For workout fanatics, the fascination of a tough trip can be the sheer physical punishment that one puts oneself through. What’s that they say? ‘That which doesn’t kill us makes us stronger’. That may be a little severe, but it’s not hard to find yourself getting into the ‘no pain, no gain’ push of a long trip. So sometimes the joy may be simply not quitting. As one famous grueling-race phenomenon, Lance Armstrong, puts it, ‘pain is temporary, quitting is forever.’ However, workout euphoria doesn’t account for the allure of those trips where the suffering has nothing to do with exercise, like the Pocomoke swamp trip.

I suppose the only good thing about getting lost all night in a swamp is finally getting out in the morning. ‘We survived! We suffered through the night and came out unscathed!’ It may have been adventurous, but it was an experience I would not have wanted to go through without the camaraderie of the 13 other lost souls. So for some trips it may be all about the companionship of your fellow sufferers.

When it comes down to it, I suppose it is a combination of all of the above. When browsing over log entries of past camping trips looking for examples with good ‘suffer factors’, I did come across one that breaks the rule. In spite of being ‘up there’ on the suffer meter, it is NOT a trip that I particularly enjoy talking about.

It started out okay, with a launch at dusk from the White Haven access into the Lehigh river gorge. I cruised along in a touring K-1 over easy rapids lit by a half-moon directly overhead in a crisp clear February sky. I stopped before Rockport and made an illegal camp in the Lehigh Gorge State Park. I felt no guilt, though, as I selected a spot that had been used before, sleeping in the snow beside a small fire built in an existing fire ring. Surely the snowmobiles that legally cruised up and down the rail-bed bike-path on the other side of the river were impacting the park much more than I.
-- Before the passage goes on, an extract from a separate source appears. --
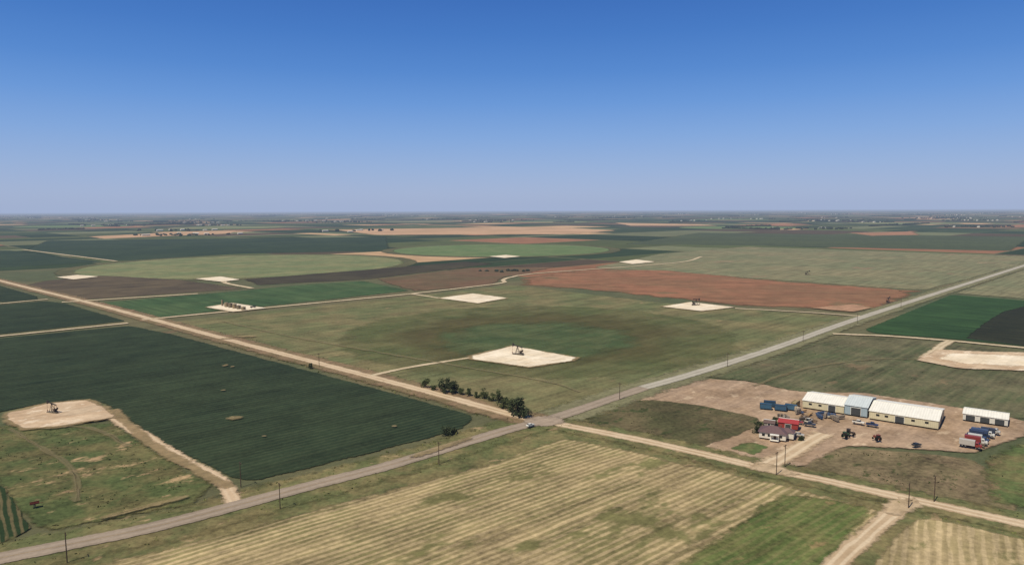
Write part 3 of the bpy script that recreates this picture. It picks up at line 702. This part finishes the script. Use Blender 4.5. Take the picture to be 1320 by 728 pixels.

I arose to a river full of slush ice; only the rapids kept the water from freezing solid. By the time I hit the town of Jim Thorpe, I had to stop and break the ice that had built up ½ inch thick on the deck and hatch covers. Eight miles below Jim Thorpe at Bowmanstown, I transferred to my stashed bicycle and started back. An unexpected pleasure was the winter festival that was going on in Jim Thorpe. Beautiful ice sculptures were on display in town when I stopped for lunch.

Physical stress intensified when I started up the bike path through the gorge. Barely above walking speed at first, I struggled through 4 inches of snow, reasoning that conditions would improve above Black Creek where the snowmobiles were allowed to run, packing down the snow. It was a bit better but not much, I was really spent by the time I made it back to the put in well after dark.

The cold and physical exertion were not unexpected or unwelcome. This trip’s real suffer factor only surfaced after I was loaded up and almost out of the parking lot. A park ranger was waiting in his truck to interrogate me. Apparently he saw my footprints and kayak drag mark in the snow leading to the water when making his final rounds of the put-in during the previous evening. When my truck was still there the next day, the clever warden deduced that I must have spent the night in the park and now he demanded to know just where I had been. Since I’m not very good at lying, after some initial stalling, I ended up telling him. He cited me and a few days later when I called the district magistrate listed on the citation, the full weight of this trip’s suffer factor really kicked in. My cozy little camp in the snow was costing me $300! Ouch! Now that’s suffering! So now I’ve learned that not all painful trips are looked back upon with fondness.